Souveräner Roman über einen Lektor in New York und dessen Ehen und Liebschaften über die Hälfte seines Lebens hinweg. Beschreibung eines mehr oder weniger glücklichen, erfüllten Lebens, etwas, was man selten liest oder wovon kaum gelungen geschrieben wird. Sehr ansprechend die Art, wie Salter auch in alle Nebenfiguren für ein paar Seiten hineinzoomt und damit so etwas wie die Essenz der Existenz auf den Punkt bringt. Dabei ganz und gar szenisch, nie psychologisierend. Nur ganz selten mal angeödet, weil es doch mal zu viel Namen sind und man nicht recht weiß, von wem jetzt die Rede ist. Zeitgeschehen wird en passant berührt, einige Literaturpromis werden gestreift. Sonst nur: lieben, lesen, reisen, in Wohnungen und Häusern wohnen, Parties, Bars und Restaurants. Alles von einem ruhigen, leise melancholischen Fluss, dem man sich nicht entziehen kann. Auf Amazon gibt es eine riesige Fläche von Presse-Anpreisungen des Romans. Vom Meisterwerk ist die Rede. Tatsächlich der Eindruck von großer Souveränität und Könnerschaft. Und die Frage, ob es in Deutschland einen epochalen Erzähler, wie ihn und seines Jahrgangs gibt bzw. gab. Vielleicht Kempowski, dieser jedoch ganz anders.

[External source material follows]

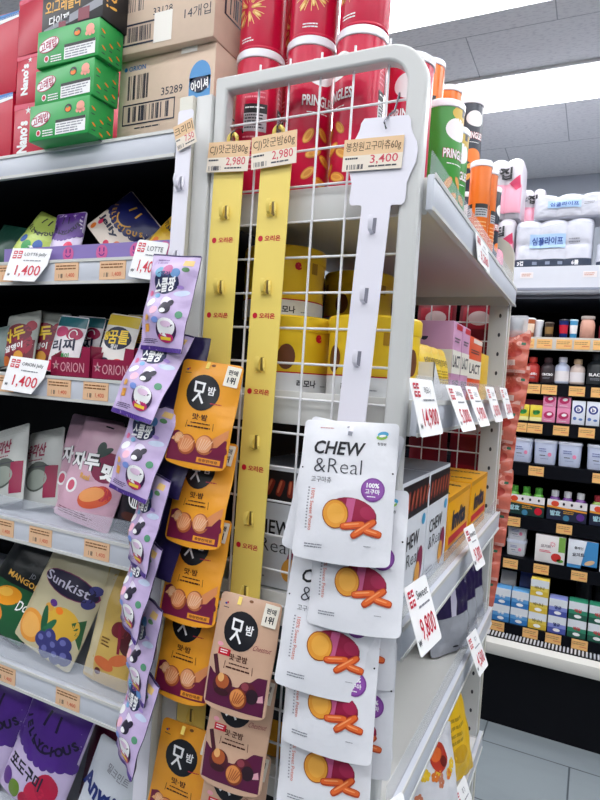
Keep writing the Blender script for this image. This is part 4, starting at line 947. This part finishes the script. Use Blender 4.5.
# ---- price cards on the shelf end
EG = 'price cards on the shelf end'
price_card(.13, .048, '특가', '3,280', 'white price card on the top can shelf edge', (-.196, 1.10, 1.545), (-8, 0, 90), EG)
price_card(.098, .072, '레모나', '14,900', 'first price card on the second shelf, nearest the grid post', (-.186, .738, 1.276), (-16, 0, 88), EG)
price_card(.095, .076, '300g', '5,000', 'second price card on the second shelf', (-.186, .955, 1.272), (-24, 0, 88), EG)
price_card(.09, .076, '유산균', '9,900', 'third price card on the second shelf', (-.186, 1.105, 1.273), (-24, 0, 88), EG)
price_card(.09, .076, '유산균', '8,900', 'fourth price card on the second shelf, by the orange red box', (-.186, 1.30, 1.275), (-20, 0, 88), EG)
price_card(.09, .076, '비타민', '8,900', 'fifth price card on the second shelf, against the far post', (-.186, 1.50, 1.276), (-18, 0, 88), EG)
price_card(.078, .086, 'Sweet', '9,800', 'large 9,800 price card under the white CHEW boxes', (-.18, .772, 1.004), (-20, 0, 84), EG)
price_card(.062, .08, 'Invita', '9,300', 'price card under the amber vitamin boxes', (-.184, 1.17, 1.003), (-22, 0, 84), EG)
price_card(.07, .08, '특가', '4,500', 'price card at the far end of the fourth shelf', (-.184, 1.31, .744), (-24, 0, 84), EG)
price_card(.12, .13, '막강', '3,900', 'price card at the near end of the fourth shelf, at the photo bottom', (-.175, .66, .735), (-24, 0, 70), EG)
price_card(.08, .09, '특가', '3,980', 'price card on the bottom shelf under the flowered bag', (-.184, 1.31, .405), (-24, 0, 84), EG)

# ---- packs hanging on the far side of the shelf end
def coral():
    w, h = .085, .12; a = Art(w, h); a.rect(.02, 0, .98, .09, ink('d8a89c'), 1).rect(.02, .93, .98, 1, ink('c9968c'), 1)
    [a.ell(.1 + .8 * random.random(), .12 + .76 * random.random(), .05 + .07 * random.random(), .05 + .06 * random.random(), ink(random.choice(['e8a494', 'b8483a', 'd9897a', 'e9cfc6', 'a83c34'])), 1, 90 * random.random()) for _ in range(16)]; a.rect(.8, .3, .9, .36, ink('2a6a4e'), 3); a.ell(.5, .45, .22, .2, ink('c8503e'), 2).ell(.35, .4, .2, .14, ink('df7e66'), 2, 20).ell(.65, .55, .2, .14, ink('b83c30'), 2, 20).rect(.3, .72, .7, .84, ink('e6c4ba'), 2)
    return pouch_mb(w, h, .03, a, mat('d2705e', .2, 0, .12, 30, .8), seed=70, wr=.4)
co = coral().build('snack_packet', None, 'x', 'snack packet', 'coral snack packets hanging behind the far post')
OW = ['topmost', 'second', 'third', 'fourth', 'fifth', 'sixth', 'seventh', 'lowest']
for i in range(8):
    place(co, (-.207 - .005 * i + .006 * math.sin(i * 1.7), 1.735 + .012 * (i % 2), 1.415 - .096 * i), (-8, 3 * math.sin(i), -20 + 8 * math.sin(i * 2.3)), f'{OW[i]} coral snack packet in the column behind the far post')
pouch_mb(.06, .06, .02, None, mat('c9ced4', .2, 0, .1, 30, .6, .5), seed=71).build('snack_packet', None, 'clear packet hanging above the coral packets', 'snack packet', None, None, (-.205, 1.735, 1.485), (-6, 0, -10))
a = Art(.1, .15); a.rect(.05, .3, .95, .7, ink('a8102c'), 1).ell(.5, .5, .3, .2, ink('e0c8c8'), 2)
rp = pouch_mb(.11, .15, .02, a, film('7d1226', .4), seed=72).build('snack_packet', None, 'x', 'snack packet', 'dark red packets on the outside of the far grid')
n = 0
ROWS = ['above the second shelf', 'just below the second shelf rail', 'behind the white boxes', 'behind the amber boxes', 'behind the purple packs', 'low behind the fourth shelf', 'at the bottom shelf']
for j, zz in enumerate((1.50, 1.36, 1.2, 1.06, .88, .72, .5)):
    for i, xx in enumerate((-.42, -.30)):
        place(rp, (xx, 1.705 + .01 * (j % 2), zz), (-4, 2 * (i - .5), 0), f'dark red packet {ROWS[j]} outside the far grid, {"inner" if i == 0 else "outer"} column')
a = Art(.07, .1); a.ell(.5, .5, .35, .3, WHITE, 1).rect(.1, .1, .9, .3, ink('1f6a4e'), 1)
pouch_mb(.07, .1, .02, a, film('2a7a5a'), seed=73).build('snack_packet', None, 'green and white packet outside the far grid beside the slotted post', 'snack packet', None, None, (-.315, 1.74, 1.47), (-4, 0, 0))

# ================================================================== CHILLED CASE
FX0, FX1 = -1.05, 1.25
fc = thing('chilled_display_case', 'open black chilled display case with white bumper across the aisle', 'chilled display case')
KICK = mat('04050d', .55, 0, .02, 5, 0, 0, 0, .2); INB = mat('05060c', .6, 0, .02, 12, 0, 0, 0, .2); SHB = mat('0a0c13', .5, 0, .02, 12, 0, 0, 0, .12); CANW = mat('d2d5de', .35, 0, .02)
MB().box(FX0, FX1, 2.445, 3.2, 0, .292, KICK).build('kick_panel', fc)
m = MB(); m.prism([(2.395, .30), (2.40, .288), (2.445, .285), (2.5, .29), (2.5, .345), (2.425, .342), (2.4, .332)], FX0, FX1, mat('d9d7d0', .4, 0, .04, 6), 'x'); m.build('bumper', fc)
m = MB(); m.box(FX0, FX1, 2.435, 2.486, .342, .3465, INB)
x = FX0
while x < FX1: m.box(x, x + .006, 2.437, 2.484, .346, .3495, mat('c9ccd2', .4)); x += .013
m.build('air_grille', fc)
m = MB().box(FX0, FX1, 3.12, 3.2, .29, 1.74, INB)
m.build('back_panel', fc)
MB().box(FX0 - .03, FX0, 2.44, 3.2, 0, 1.825, KICK).build('side_panel', fc); MB().box(FX1, FX1 + .03, 2.44, 3.2, 0, 1.825, KICK).build('side_panel', fc)
m = MB(); m.prism([(2.62, 1.722), (2.63, 1.714), (3.2, 1.714), (3.2, 1.825), (2.62, 1.825)], FX0, FX1, CANW, 'x')
m.box(FX0, FX1, 2.616, 2.6205, 1.728, 1.738, mat('8d93a2', .3, .6)).box(FX0, FX1, 2.66, 3.1, 1.70, 1.714, mat('6d7380', .4)); m.build('canopy', fc)
F_Z = [1.531, 1.352, 1.196, 1.028, .816, .645]
for k, z in enumerate(F_Z):
    y0 = 2.53
    b = MB().box(FX0, FX1, y0, 3.12, z - .02, z - .0015, SHB).build('shelf_board', fc)
    c = mat('c9c6c0', .4, 0, .03) if k == 0 else SHB
    MB().box(FX0, FX1, y0 - .004, y0, z - .052, z - .002, c).build('price_rail', b)
MB().box(FX0, FX1, 2.49, 3.12, .36, .388, SHB).build('deck', fc)
MB().box(FX0, FX1, 2.486, 2.49, .345, .388, SHB).build('price_rail', fc)
a = Art(.06, .034); a.fine(.08, .2, .92, 2, .2, ink('b08a58'), 1).fine(.5, .65, .92, 1, .2, ink('d06a4a'), 1)
ta = MB().box(-.028, .028, -.0012, 0, -.0185, .0185, ink('efbb74')); a.w = .056; ta.art(a, lambda u, v, q: (u, -.0014 - q, v))
ta = ta.build('price_tag', None, 'x', 'price tag')
FT = {1.503: ('top', [-.299, -.255, -.19, -.119, -.056, .01]), 1.324: ('second', [-.278, -.22, -.16, -.061, .016]), 1.168: ('third', [-.259, -.201, -.106, -.016]), 1.0: ('fourth', [-.184, .044]),
      .788: ('fifth', [-.256, -.067]), .617: ('sixth', [-.253, -.138, -.002]), .3695: ('bottom', [-.282, -.157, -.074, .018])}
NTH = ['first', 'second', 'third', 'fourth', 'fifth', 'sixth']
for z, (nm, xs) in FT.items():
    for i, x in enumerate(xs):
        place(ta, (x, 2.5245 if z > .4 else 2.484, z), (0, 0, 0), f'beige price tag on the {nm} rail of the chilled case, {NTH[i]} from the left', 'beige tags on the chilled case rails')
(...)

Thursday, February 06, 2014

Die Brüder Karamasow - Fjodor Dostojewski

Den dritten der fünf Elefanten wieder gelesen. Unvergesslich damals im Winter vor 25 Jahren das erste Mal. Hauste damals selbst in einer Dostojewski-mäßigen Klause. S.H. wollte mich zu einer Kneipentur abholen, aber ich verzichtete, konnte nicht aufhören zu lesen. Einiges ist noch davon da, aber die Intensität stellt sich freilich nicht mehr ein. Überrascht, wie interessant die religiösen Passagen des Starez waren. Lebensbejahung pur. Teilweise auch sehr gequält von Längen und Wiederholungen, dem Seitenschinden des Fortsetzungsautoren. Die Neuübersetzung von Swetlana Geier, die so gerühmte. Der Text kam mir kantiger vor, das schon, ungeschliffener. Manchmal stilistisch überhastet. Vielleicht ist das echter, aber ein wenig hat es auch gestört. Und der Anmerkungsapparat ist eine Enttäuschung. Kaum eine echte Erhellung, häufig fast Paraphrasen des Romantextes oder banales Konversationslexikonwissen. Vieles wird gar nicht richtig erklärt, wie etwa die seltsame Bezeichnung für den Irrsinn, die die Figuren teilweise befällt - "Nadryw." Jetzt noch der Grüne Junge und Schuld und Sühne, dann kann es von vorne los gehen..

Monday, February 03, 2014

Alina Bronski - Scherbenpark

Sehr schöner, anfangs geradezu mitreißender Roman über eine 17-Jährige, deren Stiefvater ihr Mutter samt Freund ermordete und die jetzt ihre 2 Geschwister alleine aufziehen muss. Vor allem ist es die unerschrockene Stimme der jugendlichen Erzählerin, die überzeugt. Hier ist jemand der so munter drauf los erzählen kann, wie John Irving. Und auch dessen Suchtpotenzial entfalten kann.